Il governo di unità nazionale libico, sorto a Tunisi sotto l’egida delle Nazioni Unite, è giunto il 29 marzo, a Tripoli per assumere “di fatto” i propri poteri. Lo sbarco è avvenuto via mare da una nave militare battente bandiera libica, dopo che i precedenti tentativi di effettuare l’operazione per via aerea si sono rivelati di difficile attuazione.
La composizione del governo, con a capo Fayez Serraj, ha avuto una lunga gestazione. Alla fine, il 15 febbraio scorso, le due parti negoziali riconosciute dalle Nazioni Unite e cioè il governo titolare del seggio libico all’ONU, con sede a Tobruk, e il governo parallelo di Tripoli guidato da Khalifa al-Gwell (fratelli musulmani) erano riusciti a raggiungere un compromesso accettato anche dalle tribù islamiche del sud, dai soggetti che controllano autonomamente la città di Misurata e dintorni e, per interposta persona, anche dal comandante dell’esercito di Tobruk, Khalifa Haftar, che è riuscito a imporre due ministri in rappresentanza, nominalmente, del territorio della città di Brega.
Completamente estranea alle trattative è rimasta l’ISIS, le cui milizie controllano ancora vasta area intorno alla città di Sirte, bloccando il passaggio sulla strada costiera per circa 200 chilometri.
Gli ostacoli logistici frapposti per la presa di possesso della Capitale, tuttavia, certificano le difficoltà del nuovo governo a far rispettare gli accordi firmati e a svolgere pienamente la propria azione. I due ministri nominati in rappresentanza di Brega, infatti, non sono giunti a Tripoli, essendosi subito autosospesi per protestare contro il mancato accoglimento di un terzo nominativo filo Haftar nell’esecutivo.
Contemporaneamente, Tobruk ha fatto sapere di ritenere imprescindibile il voto favorevole del proprio Parlamento perché il nuovo governo possa assumere giuridicamente i pieni poteri e, oltre a ciò, lo sbarco dell’esecutivo, nella capitale, è stato accolto dalla ripresa di focolai di combattimenti per le strade.
Fayez Serraj, tuttavia, ha anche riscosso alcuni punti a suo favore. In primis, l’appoggio delle milizie di Misurata, che rappresentano uno degli eserciti più organizzati sul difficile palcoscenico della nostra ex-colonia. Sembra che siano stati costoro a prendere il controllo con le armi della tv al-Nabaa, vicina a Khalifa al-Gwell, che si era espressa contro il nuovo esecutivo, al momento del suo sbarco sul suolo libico.
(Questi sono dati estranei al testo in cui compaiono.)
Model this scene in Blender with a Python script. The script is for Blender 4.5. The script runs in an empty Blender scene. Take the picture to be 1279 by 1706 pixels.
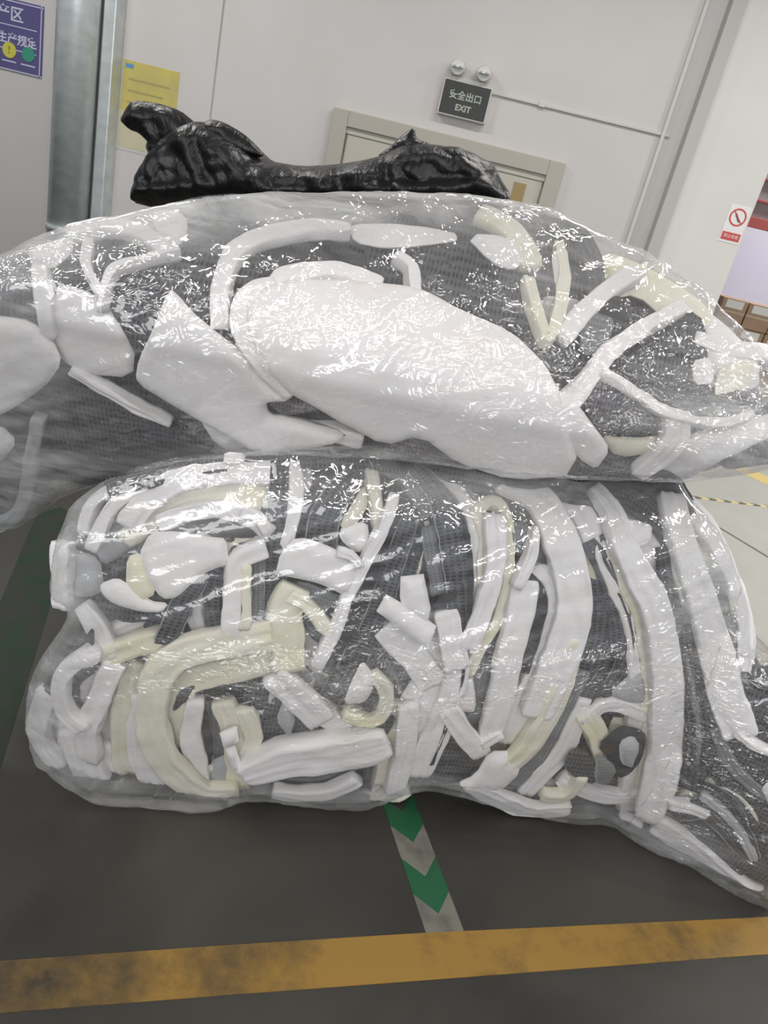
import bpy, bmesh, math, random
from mathutils import Vector, Matrix, noise
from mathutils.geometry import delaunay_2d_cdt
random.seed(7)
C = bpy.context.scene.collection
sc = bpy.context.scene
# ---------------------------------------------------------------- camera
F = 1282.0; CX, CY = 639.5, 853.0
PITCH, ROLL, CAMZ = math.radians(23.2), math.radians(13.8), 1.6
fwd = Vector((0, math.cos(PITCH), -math.sin(PITCH)))
u0 = Vector((0, math.sin(PITCH), math.cos(PITCH))); r0 = Vector((1, 0, 0))
rt = r0*math.cos(ROLL)+u0*math.sin(ROLL); up = -r0*math.sin(ROLL)+u0*math.cos(ROLL)
CAM = Vector((0, 0, CAMZ))
cd = bpy.data.cameras.new('camera'); cam = bpy.data.objects.new('camera', cd); C.objects.link(cam)
cam.matrix_world = Matrix(((rt.x, up.x, -fwd.x, CAM.x), (rt.y, up.y, -fwd.y, CAM.y), (rt.z, up.z, -fwd.z, CAM.z), (0, 0, 0, 1)))
cd.sensor_fit = 'HORIZONTAL'; cd.sensor_width = 36; cd.lens = F/1279*36; cd.clip_start = 0.05
sc.camera = cam
# ---------------------------------------------------------------- light
w = bpy.data.worlds.new('world'); sc.world = w; w.use_nodes = True
bg = w.node_tree.nodes['Background']; bg.inputs[0].default_value = (0.80, 0.88, 1.0, 1); bg.inputs[1].default_value = 0.36
def lamp(x, y, z, sx, sy, e, col=(1, .97, .93), tgt=None):
    l = bpy.data.lights.new('ceiling_or_fill_lamp', 'AREA'); l.shape = 'RECTANGLE'; l.size = sx; l.size_y = sy; l.energy = e; l.color = col
    o = bpy.data.objects.new('ceiling_or_fill_lamp', l); C.objects.link(o); o.location = (x, y, z)
    if tgt: o.rotation_euler = (Vector(tgt)-Vector((x, y, z))).to_track_quat('-Z', 'Y').to_euler()
for y in (-1.6, -.4, .7):
    for x in (-2.6, -.9, .8, 2.5): lamp(x, y, 3.9, .9, .07, 7.5)
for x, y, e in ((-2.9, 4.6, 72), (0.8, 4.8, 42), (4.2, 4.6, 78), (3.6, 1.6, 42)):
    lamp(x, y, 4.2, 1.5, 0.16, e)
lamp(-0.6, -3.4, 2.3, 4.5, 1.6, 66, (1, .985, .97), (0.2, 1.6, .8))  # unseen fill light added behind the camera to brighten the bale fronts
for x in (-1.9, 0.5, 2.4): lamp(x, -2.6, 3.3, 1.2, .14, 21, (1, .99, .97), (x*.3, 1.6, .8))  # extra lamps added out of view so the film catches glints
lamp(5.2, 9.5, 4.2, 2.4, 0.3, 190, (.95, .93, 1))
sc.view_settings.view_transform = 'Standard'; sc.view_settings.look = 'None'
sc.view_settings.exposure = 0.17; sc.view_settings.gamma = 1; sc.view_settings.use_curve_mapping = False

# ---------------------------------------------------------------- materials
def mat(name, col, rough=.8, metal=0, spec=.3, emit=None):
    m = bpy.data.materials.new(name); m.use_nodes = True
    b = m.node_tree.nodes['Principled BSDF']
    b.inputs['Base Color'].default_value = (*col, 1); b.inputs['Roughness'].default_value = rough
    b.inputs['Metallic'].default_value = metal; b.inputs['Specular IOR Level'].default_value = spec
    if emit: b.inputs['Emission Color'].default_value = (*emit[0], 1); b.inputs['Emission Strength'].default_value = emit[1]
    return m
def nd(m, t, **k):
    n = m.node_tree.nodes.new(t)
    for a, v in k.items(): setattr(n, a, v)
    return n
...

Poi, la dichiarazione favorevole del governo egiziano, sponsor del generale Khalifa Haftar ma ostile ai “fratelli musulmani” di Tripoli. E, ciò, non potrà che rendere molto più trattabile il comandante dell’esercito di Tobruk.
Infine, il via libera degli Stati Uniti allo stanziamento di 330 milioni di dollari, per aiuti umanitari e di un analogo sostegno economico da parte dell’Unione Europea. L’EU, inoltre, ha decretato il congelamento dei beni e il divieto di viaggio, nei confronti dei tre esponenti libici che ancora ostacolano il governo di unità e cioè per Khalifa al-Gwell, premier uscente di Tripoli, per Nouri Abu Sahmain presidente del Parlamento tripolino dominato dai “fratelli musulmani” e di Aguila Saleh, presidente del Parlamento di Tobruk,.
La situazione, comunque, resta tesa. Un intervento comune per sconfiggere l’ISIS sembra, allo stato, di là da venire, tenuto anche conto che gli Stati Uniti hanno diplomaticamente fatto intendere che il problema deve essere risolto dalle nazioni europee; in particolare: Italia, Francia e Regno Unito. Queste ultime hanno, allora, blandito l’Italia, richiedendole di guidare un intervento militare sul posto ma il Presidente del Consiglio Renzi, come è noto, ha risposto picche.
Di fronte a ciò, le compagnie petrolifere (l’italiana Eni, la francese Total, la spagnola Repsol, la tedesca Wintershall e l’americana Occidental) continuano indisturbate a estrarre dai pozzi del deserto libico. Sembra che il 70% della produzione libica attuale sia ancora appannaggio dell’ENI, nonostante la Guerra civile che ha messo a ferro e fuoco il paese, dal 2011 in poi. Il dato in questione, giustifica ampiamente le cautele del nostro premier.